▶ Material:

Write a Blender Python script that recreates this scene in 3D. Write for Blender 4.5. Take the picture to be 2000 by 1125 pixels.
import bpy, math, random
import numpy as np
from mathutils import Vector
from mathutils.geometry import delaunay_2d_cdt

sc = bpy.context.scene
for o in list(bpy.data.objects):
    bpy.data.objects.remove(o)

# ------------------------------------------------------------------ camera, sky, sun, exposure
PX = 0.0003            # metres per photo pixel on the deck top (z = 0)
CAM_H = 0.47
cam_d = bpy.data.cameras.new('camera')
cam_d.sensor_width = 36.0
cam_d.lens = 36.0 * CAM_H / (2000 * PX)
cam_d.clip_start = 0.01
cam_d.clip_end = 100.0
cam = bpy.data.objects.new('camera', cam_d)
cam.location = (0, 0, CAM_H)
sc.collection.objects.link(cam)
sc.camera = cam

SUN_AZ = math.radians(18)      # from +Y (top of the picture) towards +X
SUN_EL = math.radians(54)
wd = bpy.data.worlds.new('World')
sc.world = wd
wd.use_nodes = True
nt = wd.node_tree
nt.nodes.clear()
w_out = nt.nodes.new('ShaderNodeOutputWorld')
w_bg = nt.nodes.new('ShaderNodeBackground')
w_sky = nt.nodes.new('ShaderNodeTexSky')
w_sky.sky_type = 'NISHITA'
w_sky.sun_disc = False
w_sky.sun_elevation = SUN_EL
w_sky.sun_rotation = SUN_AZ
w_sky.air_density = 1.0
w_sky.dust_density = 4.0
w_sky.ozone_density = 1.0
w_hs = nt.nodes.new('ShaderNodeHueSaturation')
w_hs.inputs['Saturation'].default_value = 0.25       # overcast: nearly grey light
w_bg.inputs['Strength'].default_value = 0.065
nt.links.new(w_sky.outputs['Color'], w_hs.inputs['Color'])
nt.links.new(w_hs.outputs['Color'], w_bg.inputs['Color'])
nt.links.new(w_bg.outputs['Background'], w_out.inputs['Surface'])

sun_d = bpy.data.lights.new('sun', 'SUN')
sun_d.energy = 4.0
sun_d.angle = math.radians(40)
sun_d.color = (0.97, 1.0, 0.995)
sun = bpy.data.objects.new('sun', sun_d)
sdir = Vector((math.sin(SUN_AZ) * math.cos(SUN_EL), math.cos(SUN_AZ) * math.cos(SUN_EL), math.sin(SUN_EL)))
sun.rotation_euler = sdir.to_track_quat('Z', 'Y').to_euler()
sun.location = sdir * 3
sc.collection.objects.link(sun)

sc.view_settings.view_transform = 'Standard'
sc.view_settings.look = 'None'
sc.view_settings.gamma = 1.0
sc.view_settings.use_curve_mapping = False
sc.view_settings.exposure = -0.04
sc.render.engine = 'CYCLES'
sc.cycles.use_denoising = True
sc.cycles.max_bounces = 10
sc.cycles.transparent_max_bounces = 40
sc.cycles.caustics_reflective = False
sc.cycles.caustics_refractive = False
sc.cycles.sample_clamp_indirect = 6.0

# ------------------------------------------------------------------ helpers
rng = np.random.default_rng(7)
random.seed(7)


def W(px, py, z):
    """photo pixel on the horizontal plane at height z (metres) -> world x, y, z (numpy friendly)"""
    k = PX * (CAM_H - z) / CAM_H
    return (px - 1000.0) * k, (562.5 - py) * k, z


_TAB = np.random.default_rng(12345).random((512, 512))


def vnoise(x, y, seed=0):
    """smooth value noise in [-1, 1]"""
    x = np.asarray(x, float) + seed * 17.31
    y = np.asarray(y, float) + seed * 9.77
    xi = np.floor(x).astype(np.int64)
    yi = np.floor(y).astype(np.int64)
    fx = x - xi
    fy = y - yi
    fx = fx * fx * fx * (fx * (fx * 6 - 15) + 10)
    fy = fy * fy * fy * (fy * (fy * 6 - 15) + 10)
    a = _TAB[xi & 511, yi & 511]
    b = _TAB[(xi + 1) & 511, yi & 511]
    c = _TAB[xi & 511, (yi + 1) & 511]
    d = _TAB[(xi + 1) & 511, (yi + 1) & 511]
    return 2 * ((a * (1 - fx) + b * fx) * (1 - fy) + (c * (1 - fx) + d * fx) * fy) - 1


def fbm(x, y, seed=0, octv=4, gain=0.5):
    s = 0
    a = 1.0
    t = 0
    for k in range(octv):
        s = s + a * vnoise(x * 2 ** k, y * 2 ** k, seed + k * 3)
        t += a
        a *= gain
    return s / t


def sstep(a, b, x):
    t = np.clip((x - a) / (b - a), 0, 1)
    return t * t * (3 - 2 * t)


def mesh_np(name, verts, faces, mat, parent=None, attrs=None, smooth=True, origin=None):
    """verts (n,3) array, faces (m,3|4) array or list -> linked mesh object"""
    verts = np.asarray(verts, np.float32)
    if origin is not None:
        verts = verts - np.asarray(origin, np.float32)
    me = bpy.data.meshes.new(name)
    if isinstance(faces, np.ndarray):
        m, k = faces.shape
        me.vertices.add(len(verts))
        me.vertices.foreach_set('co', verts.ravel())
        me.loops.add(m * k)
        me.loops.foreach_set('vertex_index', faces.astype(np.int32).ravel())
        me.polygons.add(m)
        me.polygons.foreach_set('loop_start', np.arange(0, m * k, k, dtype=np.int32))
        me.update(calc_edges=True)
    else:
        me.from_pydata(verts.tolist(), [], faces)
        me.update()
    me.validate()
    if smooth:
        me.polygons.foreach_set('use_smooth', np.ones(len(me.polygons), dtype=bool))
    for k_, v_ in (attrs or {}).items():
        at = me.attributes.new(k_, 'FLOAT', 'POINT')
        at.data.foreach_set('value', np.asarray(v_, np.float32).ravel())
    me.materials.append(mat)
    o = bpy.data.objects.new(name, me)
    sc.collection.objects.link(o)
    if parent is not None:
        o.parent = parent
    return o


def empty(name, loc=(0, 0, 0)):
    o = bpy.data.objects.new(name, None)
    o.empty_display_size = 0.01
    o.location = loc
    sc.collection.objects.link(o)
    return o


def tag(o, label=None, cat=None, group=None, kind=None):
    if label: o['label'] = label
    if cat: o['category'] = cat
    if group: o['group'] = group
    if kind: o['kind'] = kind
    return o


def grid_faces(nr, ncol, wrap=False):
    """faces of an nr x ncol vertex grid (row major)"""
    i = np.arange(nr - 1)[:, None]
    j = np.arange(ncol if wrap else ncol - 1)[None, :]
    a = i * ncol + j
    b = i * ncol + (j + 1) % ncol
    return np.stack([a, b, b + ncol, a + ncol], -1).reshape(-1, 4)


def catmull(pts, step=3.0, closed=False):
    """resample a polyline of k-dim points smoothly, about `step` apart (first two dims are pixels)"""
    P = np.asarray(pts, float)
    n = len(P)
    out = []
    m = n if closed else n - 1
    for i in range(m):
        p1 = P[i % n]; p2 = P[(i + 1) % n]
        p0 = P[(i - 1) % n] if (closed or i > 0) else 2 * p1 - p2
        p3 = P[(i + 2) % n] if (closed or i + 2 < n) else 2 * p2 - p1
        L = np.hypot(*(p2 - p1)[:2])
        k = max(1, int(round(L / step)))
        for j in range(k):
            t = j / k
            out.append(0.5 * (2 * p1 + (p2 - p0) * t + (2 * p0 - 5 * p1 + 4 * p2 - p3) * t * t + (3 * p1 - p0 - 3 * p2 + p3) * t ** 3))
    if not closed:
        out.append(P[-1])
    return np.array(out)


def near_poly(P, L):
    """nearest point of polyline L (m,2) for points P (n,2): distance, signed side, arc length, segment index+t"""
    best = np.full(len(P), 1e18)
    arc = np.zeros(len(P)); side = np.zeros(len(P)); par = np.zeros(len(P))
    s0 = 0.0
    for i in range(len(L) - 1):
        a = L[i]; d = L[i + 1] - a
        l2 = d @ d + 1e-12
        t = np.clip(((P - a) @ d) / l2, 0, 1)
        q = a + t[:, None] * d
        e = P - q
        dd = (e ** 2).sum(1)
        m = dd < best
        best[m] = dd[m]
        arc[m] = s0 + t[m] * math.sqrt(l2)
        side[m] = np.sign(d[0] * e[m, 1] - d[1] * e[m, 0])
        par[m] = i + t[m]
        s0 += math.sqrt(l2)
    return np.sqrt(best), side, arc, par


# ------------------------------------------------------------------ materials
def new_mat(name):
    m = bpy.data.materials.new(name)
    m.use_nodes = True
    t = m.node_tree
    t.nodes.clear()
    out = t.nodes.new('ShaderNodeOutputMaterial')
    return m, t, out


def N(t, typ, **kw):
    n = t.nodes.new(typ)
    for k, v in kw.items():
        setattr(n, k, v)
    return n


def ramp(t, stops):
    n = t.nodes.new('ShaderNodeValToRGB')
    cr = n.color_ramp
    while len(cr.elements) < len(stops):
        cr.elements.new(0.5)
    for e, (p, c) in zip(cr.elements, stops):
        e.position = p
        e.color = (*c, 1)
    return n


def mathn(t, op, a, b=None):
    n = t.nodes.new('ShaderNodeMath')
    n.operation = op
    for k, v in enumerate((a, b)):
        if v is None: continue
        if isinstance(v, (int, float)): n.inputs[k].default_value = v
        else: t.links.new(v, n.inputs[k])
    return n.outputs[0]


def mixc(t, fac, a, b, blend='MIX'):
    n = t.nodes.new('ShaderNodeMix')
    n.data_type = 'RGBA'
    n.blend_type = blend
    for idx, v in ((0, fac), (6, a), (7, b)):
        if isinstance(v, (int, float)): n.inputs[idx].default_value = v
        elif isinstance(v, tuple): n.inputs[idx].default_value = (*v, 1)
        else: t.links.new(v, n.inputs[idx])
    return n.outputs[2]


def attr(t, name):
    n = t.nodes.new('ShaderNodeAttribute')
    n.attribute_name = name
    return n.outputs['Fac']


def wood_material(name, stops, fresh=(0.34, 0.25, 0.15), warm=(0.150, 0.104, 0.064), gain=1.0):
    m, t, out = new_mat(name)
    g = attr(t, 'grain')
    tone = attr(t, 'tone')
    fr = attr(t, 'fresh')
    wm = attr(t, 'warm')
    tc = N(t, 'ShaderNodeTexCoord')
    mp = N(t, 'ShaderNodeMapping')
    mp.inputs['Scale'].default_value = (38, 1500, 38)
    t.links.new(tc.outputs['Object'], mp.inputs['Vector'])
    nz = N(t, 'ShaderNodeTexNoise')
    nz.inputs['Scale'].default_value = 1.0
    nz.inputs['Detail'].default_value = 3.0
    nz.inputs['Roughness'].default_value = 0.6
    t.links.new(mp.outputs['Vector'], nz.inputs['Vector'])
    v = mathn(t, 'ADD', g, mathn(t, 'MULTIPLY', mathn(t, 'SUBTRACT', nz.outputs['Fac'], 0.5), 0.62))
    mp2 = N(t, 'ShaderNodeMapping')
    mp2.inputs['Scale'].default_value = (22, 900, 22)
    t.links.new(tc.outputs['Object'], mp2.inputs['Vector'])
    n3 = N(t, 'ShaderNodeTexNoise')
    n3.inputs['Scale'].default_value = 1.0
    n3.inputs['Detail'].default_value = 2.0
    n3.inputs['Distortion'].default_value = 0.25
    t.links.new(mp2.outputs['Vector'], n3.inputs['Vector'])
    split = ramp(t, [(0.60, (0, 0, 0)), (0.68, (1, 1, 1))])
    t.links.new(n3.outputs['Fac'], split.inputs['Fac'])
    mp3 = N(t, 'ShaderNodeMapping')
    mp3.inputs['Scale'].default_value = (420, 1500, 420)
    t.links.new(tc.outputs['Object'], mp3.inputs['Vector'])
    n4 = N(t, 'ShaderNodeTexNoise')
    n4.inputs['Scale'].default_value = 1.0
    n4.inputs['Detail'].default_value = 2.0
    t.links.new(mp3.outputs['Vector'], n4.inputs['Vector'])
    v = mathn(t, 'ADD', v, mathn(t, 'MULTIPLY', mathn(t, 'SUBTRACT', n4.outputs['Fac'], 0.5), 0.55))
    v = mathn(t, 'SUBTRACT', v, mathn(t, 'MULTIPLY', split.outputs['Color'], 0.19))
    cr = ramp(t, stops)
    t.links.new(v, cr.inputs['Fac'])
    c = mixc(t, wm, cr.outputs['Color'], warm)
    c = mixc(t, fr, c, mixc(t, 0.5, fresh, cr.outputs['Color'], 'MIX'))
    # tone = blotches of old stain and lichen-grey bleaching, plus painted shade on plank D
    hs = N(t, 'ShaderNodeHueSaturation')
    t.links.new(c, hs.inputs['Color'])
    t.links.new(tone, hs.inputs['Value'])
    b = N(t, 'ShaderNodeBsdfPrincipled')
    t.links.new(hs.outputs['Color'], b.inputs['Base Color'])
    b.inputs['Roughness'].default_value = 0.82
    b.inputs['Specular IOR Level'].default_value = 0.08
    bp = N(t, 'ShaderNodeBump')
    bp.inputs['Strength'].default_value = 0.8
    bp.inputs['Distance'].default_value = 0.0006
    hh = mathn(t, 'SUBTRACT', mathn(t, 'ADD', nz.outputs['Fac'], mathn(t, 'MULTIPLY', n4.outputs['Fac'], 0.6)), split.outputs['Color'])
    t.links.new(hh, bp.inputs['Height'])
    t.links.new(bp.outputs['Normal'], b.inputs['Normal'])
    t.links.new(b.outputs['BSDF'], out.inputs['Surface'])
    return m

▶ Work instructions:
Only the lines from the start of the data to the line holding "sc.camera = cam" are wanted; return them exactly, both ends included.

▶ Complete response:
Write a Blender Python script that recreates this scene in 3D. Write for Blender 4.5. Take the picture to be 2000 by 1125 pixels.
import bpy, math, random
import numpy as np
from mathutils import Vector
from mathutils.geometry import delaunay_2d_cdt

sc = bpy.context.scene
for o in list(bpy.data.objects):
    bpy.data.objects.remove(o)

# ------------------------------------------------------------------ camera, sky, sun, exposure
PX = 0.0003            # metres per photo pixel on the deck top (z = 0)
CAM_H = 0.47
cam_d = bpy.data.cameras.new('camera')
cam_d.sensor_width = 36.0
cam_d.lens = 36.0 * CAM_H / (2000 * PX)
cam_d.clip_start = 0.01
cam_d.clip_end = 100.0
cam = bpy.data.objects.new('camera', cam_d)
cam.location = (0, 0, CAM_H)
sc.collection.objects.link(cam)
sc.camera = cam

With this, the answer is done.